COMMENT: Peripheral vision

6 min read

A couple of week ago, I sent a humble circular email to all and sundry in my electronic address book advising them that my firm, SwissInvest, had changed our email addresses. In return I received this unprovoked and mildly abusive response from the chief economist of an otherwise rather distinguished German banking institution which read simply “still (sic) predicting it will all end in tears in the eurozone because the silly continentals just can’t be as enlightened as the British…?”

I’m not quite sure what had overcome the man whom I have known for many, many years and I’d like to add, just for purposes of clarity, that although I have been and remain critical of the grand European unification project, I challenge him to find a single line in any one of my many columns which actually suggests that the euro will break up.

What I have, however, questioned for a very long time is firstly the cost of preventing it from doing so and secondly the manner in which the burden of cost will be distributed across the taxpayers of the various constituent members of the eurozone.

Although we are well beyond the dark days of the depth of the eurozone government debt crisis and although St. Mario’s extraordinarily bold “whatever it takes” policy really did face down the sceptics and bring stability in Europe’s bond markets, many of the issues which plagued us at the time have not been dealt with. Luckily we really are somewhat out of the woods for I read headlines in the news this morning which would, had they been in front of us just two years ago, caused untold market volatility. Try some of these for size (Thanks to Commerzbank’s overnight summary):

  • Italy: The government is preparing new plans to sell state assets, FinMin Padoan said, without giving further details.
  • Spain: Tens of thousands of people marched through Madrid to protest against austerity measures. A hundred people were injured as protests turned violent.
  • Ireland: Moody’s says the outlook for the Irish banking system remains negative, mainly due to an “extremely high level of problem loans that amount to nearly 30% of the rated banks’ total loans”.
  • Greece: “A haircut of government debt held by the euro member-states would constitute an aggressive move without any practical rationale,” Deputy PM Venizelos says, adding that Greek public debt is sustainable. Greece should not stop mid-course in its efforts to overhaul its economy, ESM chief Klaus Regling says in interview with Swiss newspaper Le Temps.

In a different time and in a different place, this kind of news would have had investors running for the hills. As is, we are not in a different time and a different place and in all likelihood nobody will give a fig. But maybe my old chum at Banco Santander in London, Steve Beck, another one of those chaps who has been around long enough to see some long bonds issued and mature questioned whether the extraordinary performance which we have seen in the peripheral bonds markets over the past two years might not have gone a bit too far now.

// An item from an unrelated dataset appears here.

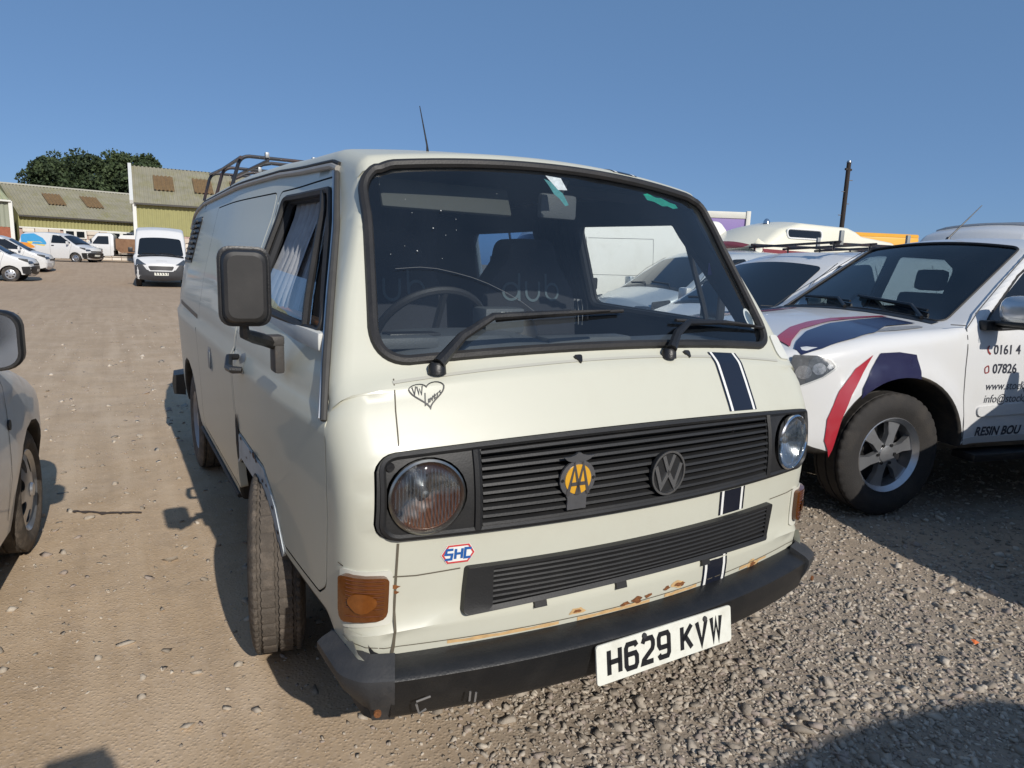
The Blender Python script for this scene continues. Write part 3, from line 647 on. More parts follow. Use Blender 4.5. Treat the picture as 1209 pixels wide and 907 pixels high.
# washer nozzles, wipers
for x, z in ((-.168, 1.159), (.264, 1.161)):
    patch('washer_nozzle', FR, fillet([(x - .016, z + .008), (x, z - .012), (x + .016, z + .008)], .004, 3), BLACKP, van, off=.008, depth=.01, sp=.01)
def wiper(P, tip0, tip1):
    """P: pivot to elbow to blade head in windscreen coordinates"""
    g = G(); p0 = FR(*P[0], .012)
    g.lathe([(-.015, .025), (.006, .023), (.015, .016), (.016, 0)], 12, axis='z', at=(p0[0], p0[1], p0[2]))
    o = g.obj('wiper', BLACKP, van)
    g = G(); g.tube([FR(*P[0], .03), FR(*P[1], .032), FR(*P[2], .028), FR(*P[3], .022)], [.017, .014, .011, .008], 8); g.obj('wiper_arm', BLACKP, o)
    bl = [(tip0[0] + (tip1[0] - tip0[0]) * k / 8, tip0[1] + (tip1[1] - tip0[1]) * k / 8) for k in range(9)]
    g = G(); g.tube([FR(a, b, .012) for a, b in bl], .006, 6); g.tube([FR(a, b, .020) for a, b in bl[1:8]], [.003, .005, .007, .009, .007, .005, .003], 6); g.obj('wiper_blade', RUBBER, o)
wiper([(-.601, 1.168), (-.52, 1.225), (-.415, 1.272), (-.16, 1.278)], (-.40, 1.268), (.045, 1.284))
wiper([(.172, 1.158), (.225, 1.21), (.30, 1.245), (.50, 1.254)], (.26, 1.258), (.735, 1.250))
# windscreen papers
patch('scraped_sticker', FR, [(.345, 1.700), (.37, 1.706), (.41, 1.697), (.44, 1.700), (.48, 1.690), (.513, 1.688), (.520, 1.675), (.49, 1.668), (.46, 1.673), (.43, 1.668), (.39, 1.679), (.355, 1.680)], M('green_tint', (.01, .22, .15), .5, 0, .4, 60), wsg, off=-.010, sp=.03)
patch('windscreen_paper', FR, [(-.078, 1.716), (-.020, 1.711), (-.008, 1.672), (-.045, 1.670)], M('paper_white', (.7, .7, .68), .6, 0, .5, 90), wsg, off=-.010)
patch('torn_sticker', FR, [(-.088, 1.704), (-.060, 1.694), (-.045, 1.672), (-.030, 1.660), (-.020, 1.622), (-.036, 1.618), (-.048, 1.640), (-.066, 1.655), (-.075, 1.680)], M('teal_paper', (.06, .22, .22), .6, 0, .5, 90), wsg, off=-.0105)
V, F = annulus(.026, .019); dd = patch('permit_disc', FR, disc(.700, 1.290, .026, 20, .036), PALE, wsg, off=-.010, sp=.03); patch('disc_centre', FR, disc(.700, 1.290, .019, 20, .027), M('slate_print', (.10, .14, .18), .5, 0, .5, 80), dd, off=-.0095, sp=.03)
V, F = stroke2d(densify([(-.646, 1.424), (-.577, 1.425), (-.53, 1.419), (-.484, 1.407), (-.435, 1.392), (-.391, 1.374), (-.342, 1.348), (-.298, 1.32), (-.248, 1.278)], .02), .0013); lay('glass_scratch', FR, V, F, M('scratch_white', (.075, .082, .09), .6), wsg, .0005)
for k, (x, z) in enumerate([(-.563, 1.579), (-.512, 1.533), (-.444, 1.526), (-.507, 1.446), (-.437, 1.558), (-.574, 1.47), (-.606, 1.485), (-.637, 1.665), (-.573, 1.619), (-.476, 1.584), (-.283, 1.638), (-.65, 1.464), (-.48, 1.512)]):
    r_ = .0009 + .0009 * (k % 4 == 1); patch('dirt_speck', FR, disc(x, z, r_, 7, r_ * .9), M('speck_pale', (.45, .46, .45), .7), wsg, off=.0008, sp=.01)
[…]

Money managers have been buying peripheral bonds not only because they wanted to but, to some extent at least, because they couldn’t afford not to, causing a self-sustaining rally.

Being underweight the Greeces, Portugals and Spains of this world would have been unimaginably expensive in terms of both relative and absolute performance. Beck wrote: “Truly Fortuna Favi Fortus for those souls that stuck their balance sheet on the line. Not sure if it was the SMT, Draghi’s Gandalf like ’whatever it takes’, Anglo Saxon QE or just the passage of time that has worked. I can also buy the logic that if you are a long only fixed income investor and you have ridden this move for a while and should you decide to exit an old PIIG, where do you put the cash?”

Good point – too many risk defying investment decisions currently seem to be driven by the raw frustration over the lack of viable alternatives. Steve then goes on: “That said, I’m starting to get a little twitchy about the PIIGS of old now they look like breaking through four year lows versus the likes of the US and whilst I can appreciate no one is quite yet ready to hit the exit button, I’m not sure I’d feel an overwhelming urge to wade in here as a fresh buyer.”

Portugal, Spain and Ireland are all back to more or less normal issuer status and Greece will be with us again before long. Athens got it horribly wrong when it cut the hedge funds out of its five-year bond in early 2010 in perhaps the single most significant event to befall the Emperor’s rich wardrobe of new clothes. It has been lucky that those hedge funds don’t bear grudges as they were also the first to buy back in again but that is not talked about as it doesn’t make good political press in the same way that castigating them for having sold does.

News from Europe is getting better – it couldn’t really have been much worse. The European economy is showing signs of recovery – it too couldn’t have been much worse either. But I wonder whether Steve Beck might not have a point and whether it might not be close to the time to take just a few of those peripheral chips off the table.